Ces essentielles qualités d’accompagnement ici soulignées, permettez-moi d’écrire ceci avec forte conviction: il se trouve tout près de nous, des pianistes-accompagnateurs surdoués, tel Michel-Alexandre Broekaert, aussi et surtout le premier prix phénoménal de piano du Concours musical international de Montréal 2021, l’extraordinaire et envoûtante Sue Yeon Kim qui accompagna diligemment jusqu’à leur accession à la finale de très chanceux violonistes fabuleux au CMIM, l’an dernier, au summum de la perfection .
Une voix éprouvée par les années
Le temps est cruel et il altère inexorablement les qualités de la voix humaine si riche de toutes les émotions ressenties à chaque seconde par un artiste talentueux. Le récital ne se ressentait cependant, à mon avis, que de la fatigue évidente d’un tel horaire et une telle cédule de concerts ou récitals maintenus par Matthias Goerne depuis février dernier, ce qui ajouta aux circonstances.

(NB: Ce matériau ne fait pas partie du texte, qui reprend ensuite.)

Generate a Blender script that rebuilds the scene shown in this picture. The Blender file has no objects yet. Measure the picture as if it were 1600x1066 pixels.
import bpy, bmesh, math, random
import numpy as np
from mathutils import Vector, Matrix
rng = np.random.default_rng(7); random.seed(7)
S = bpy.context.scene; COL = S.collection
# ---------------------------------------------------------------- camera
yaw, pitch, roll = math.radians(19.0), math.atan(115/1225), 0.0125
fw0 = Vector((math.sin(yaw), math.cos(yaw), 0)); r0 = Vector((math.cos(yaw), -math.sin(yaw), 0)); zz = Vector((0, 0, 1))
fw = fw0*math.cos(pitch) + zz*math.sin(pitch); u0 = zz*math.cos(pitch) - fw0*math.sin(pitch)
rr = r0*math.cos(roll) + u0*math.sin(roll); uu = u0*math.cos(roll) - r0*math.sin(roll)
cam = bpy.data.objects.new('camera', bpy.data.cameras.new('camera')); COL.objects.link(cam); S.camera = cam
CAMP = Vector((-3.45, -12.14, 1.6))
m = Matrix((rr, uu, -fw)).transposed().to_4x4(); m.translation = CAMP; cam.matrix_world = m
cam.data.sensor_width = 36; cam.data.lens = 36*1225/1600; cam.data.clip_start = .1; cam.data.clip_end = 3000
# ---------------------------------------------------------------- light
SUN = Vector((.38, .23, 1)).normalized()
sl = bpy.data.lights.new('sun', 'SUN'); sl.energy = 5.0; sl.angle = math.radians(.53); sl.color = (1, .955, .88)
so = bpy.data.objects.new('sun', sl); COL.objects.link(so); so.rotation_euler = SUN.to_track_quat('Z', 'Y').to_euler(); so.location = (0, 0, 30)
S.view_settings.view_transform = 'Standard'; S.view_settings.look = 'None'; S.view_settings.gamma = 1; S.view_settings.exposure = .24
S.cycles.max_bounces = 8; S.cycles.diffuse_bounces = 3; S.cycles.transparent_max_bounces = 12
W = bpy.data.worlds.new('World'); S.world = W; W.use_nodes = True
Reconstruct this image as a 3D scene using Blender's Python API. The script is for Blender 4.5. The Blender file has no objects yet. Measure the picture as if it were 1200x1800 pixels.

Visages fermés frisant le dédain
À l’explosion des applaudissements nourris (sans doute à l’échelle du rabaissement des prix des billets du récital de 42 dollars à 10 dollars chacun, pour judicieusement mieux remplir la nef de la petite église) l’accord entre le pianiste et le chanteur est normalement toujours perçu ou ressenti par le public. Il me fut sidérant de noter les expressions de scepticisme ou de dédain, voire au mieux la teneur des regards équivoques échangés en biais et visibles entre les deux artistes saluant le public sur scène en fin de récital. Oui, un côté villageois règne à Saint Sulpice, mais la modestie est une grande qualité à honorer quand on dépend d’un public mélomane qui rétrécit comme peau de chagrin vu l’absence d’éducation musicale classique ou romantique à l’échelle d’un Occident de plus en plus dépourvu de vie poétique.
Pas de rappel et qu’est-ce que le coeur?
Matthias Goerne n’accorde que très rarement un rappel et il n’est pas dit qu’on eût voulu en obtenir un. Mais que penser de cette hauteur de regards équivoques, bien au-dessus du pays d’ici. Cette froideur m’a laissé songeur sur ce que la musique de Schubert pouvait savoir véritablement faire naître dans tout coeur humain d’interprète qui la livre face à l’enthousiasme de ceux, mêmes humbles ou modestes hurlant maladroitement leur joie sans doute, et qui la reçoivent en délire d’applaudissements.
Une salle de récitals à l’égal de la Maison symphonique?
Au su d’une acoustique si caverneuse de l’enceinte, on se demande si le Festival, après tant d’années de rondes musicales, nous confirme, là, que c’est ce qu’on aura définitivement de mieux à offrir, au Québec de Lanaudière, à tout grand artiste en récital?
Heureusement, la poésie de l’errance au coeur d’un amour réticent, fuyant, rejeté, modulé par le poète Wilhelm Müller (1794-1827) en strophes poignantes de désespoir face à une froide et jeune meunière idéalisée, presque totalement indifférente, cette errance rappelée en langue allemande, seule nous rassérénait de l’authenticité de l’interprétation textuelle.